As for the wide discrepancy between the number of horses Romans has started at Churchill and Belmont, Romans said, “Eighty starts [at Churchill] might seem like a lot, but I’ve had spring meets where I’ve started 200 horses or more. This is a different era at Churchill. Churchill is losing some of its ranking on the national scale, and the way the industry works now, it’s a big competition out there in the simulcast marketplace. Bettors are looking at Belmont, and they’re saying it’s a better product.”

Betting odds at Churchill this year have also been influenced to some degree by two claiming stables at Churchill, Midwest Thoroughbreds and PTK, which have been spotting their claims aggressively throughout the meet, chasing first-place purses at the risk of losing horses through the claim box. Midwest, which has started 28 horses at the meet so far, has won with 39 percent of its horses this year, often at odds-on, while PTK, an outfit from Maryland that has started 27 horses, has won with 37 percent of its starters, often at short prices as well.

“When you’ve got guys that aren’t afraid to cut a horse in half, entering a $30,000 claim for $16,000, that’s going to have a big impact on whether people are betting or not,” said one handicapper who plays Churchill.

Fortunately for Churchill and its horsemen, betting on the Kentucky Derby and Kentucky Oaks cards set records at a total of $24 million over last year’s handle on both cards, and for the meet, handle on Churchill’s races is still running slightly above last year.
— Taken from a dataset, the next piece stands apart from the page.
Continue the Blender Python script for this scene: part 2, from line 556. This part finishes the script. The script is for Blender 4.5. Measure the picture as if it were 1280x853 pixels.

Total betting of $226.9 million on those two cards, in fact, has accounted for nearly two-thirds of the betting during the entire meet so far.

Because of the handle on the two cards, Churchill was able to raise purses three weeks ago by 10 percent across the board. Ever eager to make their case for casino gambling, Churchill officials also said the purse increase was partly made possible by the fact that the track’s richer allowance races were not filling – which are exactly the types of races that, with full fields, generate oversized handle.

“Those types of races typically equate to higher purse money being offered, but they aren’t filling as often as we’d like,” Kevin Flanery, Churchill’s president, said in a release. “Instead, horses of that caliber are continuing to leave Kentucky for more lucrative opportunities in states that boost their purse structure from [gambling].”